Derrière ce combat dans lequel vous vous engagez, il y a donc une philosophie?

Oui, c’est évident. Je suis un promoteur de la famille, quelle qu’elle soit, et j’aime qu’elle puisse vivre dans des lieux adaptés.

Vous avez le sentiment que le canton de Vaud devient laid?

Au-delà de la LAT, je dirais que le pouvoir de l’architecte devient de plus en plus réduit. Quand je me promène en ville ou dans ces nouvelles banlieues que l’on construit, je ne vois que des cubes, avec parfois des fleurs ou du bois certes, mais des cubes quand même. Parce qu’aujourd’hui, il faut d’abord tout connaître de la législation bien avant de penser au projet. Cette situation ne me séduit guère.

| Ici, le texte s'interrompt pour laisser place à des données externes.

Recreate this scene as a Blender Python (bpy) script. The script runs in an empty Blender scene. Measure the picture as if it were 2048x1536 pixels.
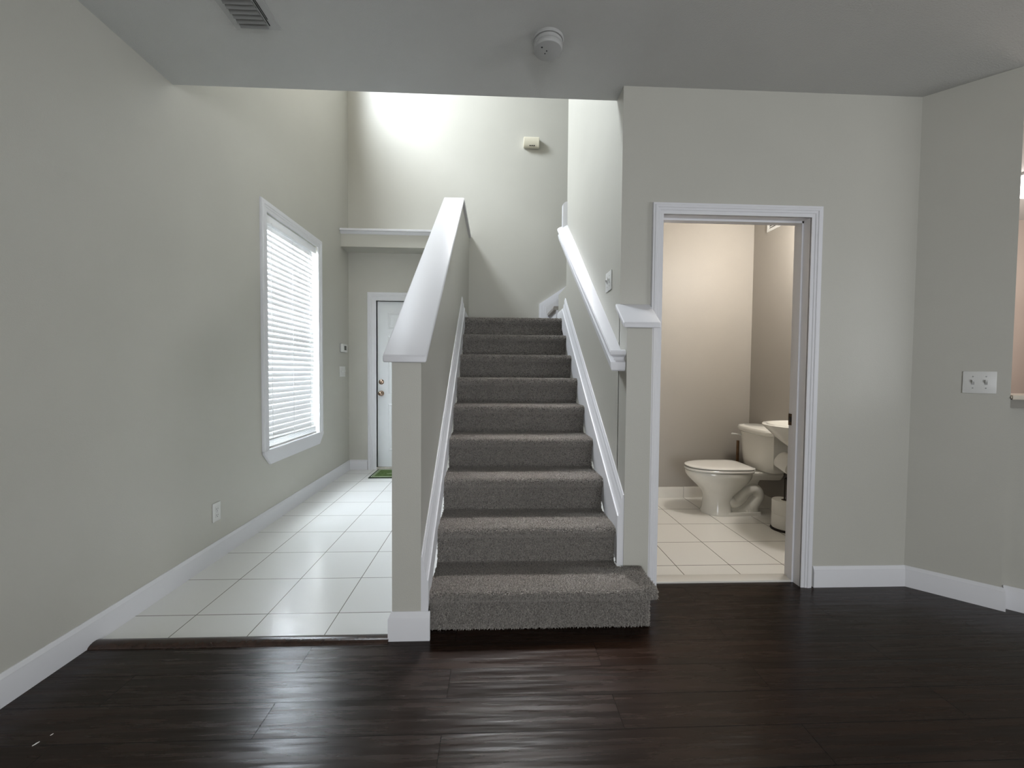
import bpy, bmesh, math, random
import numpy as np
from mathutils import Vector, Matrix

C = bpy.context.scene.collection
scene = bpy.context.scene
random.seed(7)

# ------------------------------------------------------------------ camera
F_PX, YAW, PITCH, ROLL, CAM_H = 816.3, .0414, -.032, .0084, 1.2092
cam_d = bpy.data.cameras.new('camera')
cam_d.sensor_fit = 'HORIZONTAL'
cam_d.sensor_width = 36.0
cam_d.lens = F_PX / 2048 * 36.0
cam_d.clip_start = .02
cam = bpy.data.objects.new('camera', cam_d)
C.objects.link(cam)
fwd = Vector((math.sin(YAW) * math.cos(PITCH), math.cos(YAW) * math.cos(PITCH), math.sin(PITCH)))
right = Vector((math.cos(YAW), -math.sin(YAW), 0))
up = right.cross(fwd)
r2 = math.cos(ROLL) * right + math.sin(ROLL) * up
u2 = -math.sin(ROLL) * right + math.cos(ROLL) * up
m = Matrix((r2, u2, -fwd)).transposed().to_4x4()
m.translation = Vector((0, 0, CAM_H))
cam.matrix_world = m
scene.camera = cam

# ------------------------------------------------------------------ colour management, sky
scene.view_settings.view_transform = 'Standard'
scene.view_settings.look = 'None'
scene.view_settings.gamma = 1.0
scene.view_settings.use_curve_mapping = False
scene.view_settings.exposure = 0.09
world = bpy.data.worlds.new('sky')
scene.world = world
world.use_nodes = True
wn = world.node_tree
bg = wn.nodes['Background']
bg.inputs['Color'].default_value = (.90, .95, 1.0, 1)
bg.inputs['Strength'].default_value = 2.2


def area_light(name, loc, direction, sx, sy, energy, color, spread=180):
    d = bpy.data.lights.new(name, 'AREA')
    d.shape = 'RECTANGLE'
    d.size, d.size_y = sx, sy
    d.energy = energy
    d.color = color
    d.spread = math.radians(spread)
    o = bpy.data.objects.new(name, d)
    C.objects.link(o)
    o.location = loc
    o.rotation_euler = Vector(direction).to_track_quat('-Z', 'Y').to_euler()
    return o


# daylight entering by the windows, then an added beam onto the treads
area_light('daylight_upper_window', (-2.45, 3.65, 5.95), (1, .12, -.92), .9, 1.3, 335, (.86, .93, 1.0))
area_light('daylight_blind_window', (-2.05, 3.66, 1.5), (1, 0, -.1), 1.0, 2.0, 560, (.90, .95, 1.0))
area_light('daylight_glass_doors', (1.0, -4.62, 1.1), (0, 1, -.02), 2.6, 2.0, 92, (.95, .97, 1.0))
area_light('daylight_side_window', (6.55, -1.0, 1.3), (-1, .05, 0), 2.4, 1.6, 64, (.95, .97, 1.0))
area_light('tread_beam', (.20, 5.17, 5.35), (.0, -2.62, -4.70), .55, .45, 7.5, (.97, .98, 1.0), 16)  # narrow beam added to brighten the stair treads
# a narrow shaft of sunshine through the far end of the upper window, grazing the far wall
area_light('sun_shaft', (-2.34, 4.057, 5.67), (1, .65, -1.05), .06, .06, .75, (1, .99, .97), 4.2)


def point_light(name, loc, energy, color, size):
    d = bpy.data.lights.new(name, 'POINT')
    d.energy = energy
    d.color = color
    d.shadow_soft_size = size
    o = bpy.data.objects.new(name, d)
    C.objects.link(o)
    o.location = loc
    return o


point_light('foyer_lamp', (-1.02, 3.45, 4.35), 11, (1, .90, .78), .10)
point_light('vanity_bulb', (2.22, 2.76, 2.30), 50, (1, .94, .88), .12)
point_light('kitchen_fill', (4.7, 2.6, 2.05), 42, (1, .86, .78), .4)  # unseen fill added below the fixture to brighten the kitchen

# ------------------------------------------------------------------ materials
def new_mat(name):
    mt = bpy.data.materials.new(name)
    mt.use_nodes = True
    return mt, mt.node_tree.nodes, mt.node_tree.links, mt.node_tree.nodes['Principled BSDF']


def simple(name, col, rough=.5, metal=0.0, spec=.5, bump=0.0, bscale=200.0, var=0.0, vscale=3.0):
    mt, n, l, p = new_mat(name)
    p.inputs['Base Color'].default_value = (*col, 1)
    p.inputs['Roughness'].default_value = rough
    p.inputs['Metallic'].default_value = metal
    p.inputs['Specular IOR Level'].default_value = spec
    tc = n.new('ShaderNodeTexCoord')
    if bump:
        nz = n.new('ShaderNodeTexNoise')
        nz.inputs['Scale'].default_value = bscale
        nz.inputs['Detail'].default_value = 3
        b = n.new('ShaderNodeBump')
        b.inputs['Strength'].default_value = bump
        b.inputs['Distance'].default_value = .002
        l.new(tc.outputs['Object'], nz.inputs['Vector'])
        l.new(nz.outputs['Fac'], b.inputs['Height'])
        l.new(b.outputs['Normal'], p.inputs['Normal'])
    if var:
        nz = n.new('ShaderNodeTexNoise')
        nz.inputs['Scale'].default_value = vscale
        nz.inputs['Detail'].default_value = 4
        cr = n.new('ShaderNodeValToRGB')
        cr.color_ramp.elements[0].position = .3
        cr.color_ramp.elements[1].position = .7
        cr.color_ramp.elements[0].color = (*[c * (1 - var) for c in col], 1)
        cr.color_ramp.elements[1].color = (*[min(1, c * (1 + var)) for c in col], 1)
        l.new(tc.outputs['Object'], nz.inputs['Vector'])
        l.new(nz.outputs['Fac'], cr.inputs['Fac'])
        l.new(cr.outputs['Color'], p.inputs['Base Color'])
    return mt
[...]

Du point de vue de ceux qui les défendent, ces grands cubes d’habitation favorisent néanmoins la mixité sociale…

Parfait, pour autant qu’elle soit volontaire! Mais pourquoi la mixité ne vaudrait-elle que pour les individus et pas pour les habitats?

Comme promoteur…

…Constructeur! La nuance est importante pour moi.

Alors disons comme constructeur, vous avez le sentiment d’être constamment dans le rôle du salopard?

Aujourd’hui, on a un droit à l’opposition dont les uns et les autres font de plus en plus usage. Comme constructeur, on peut répondre à toutes les normes, les législations et autres polices des constructions, mais on doit désormais faire face à des oppositions philosophiques. De plus en plus, des voisins nous disent qu’ils veulent sauver la planète et qu’il ne faut dès lors pas construire pour d’autres. Ils sont eux-mêmes propriétaires mais nous font passer pour les méchants parce que nous aidons d’autres à le devenir.
Dernièrement, des gens se sont opposés à un projet parce qu’il y avait un arbre qui était mal placé sur la parcelle. J’ai dit que non seulement nous allions le compenser, mais que j’étais prêt à créer un verger chez eux. Ils m’ont répondu qu’ils allaient tout de même faire opposition parce qu’ils considéraient, en tant qu’éco-anxieux, qu’il ne fallait plus construire dans le pays. Traiter ce genre d’opposition peut prendre deux ans et vient encore renchérir le coût de la construction.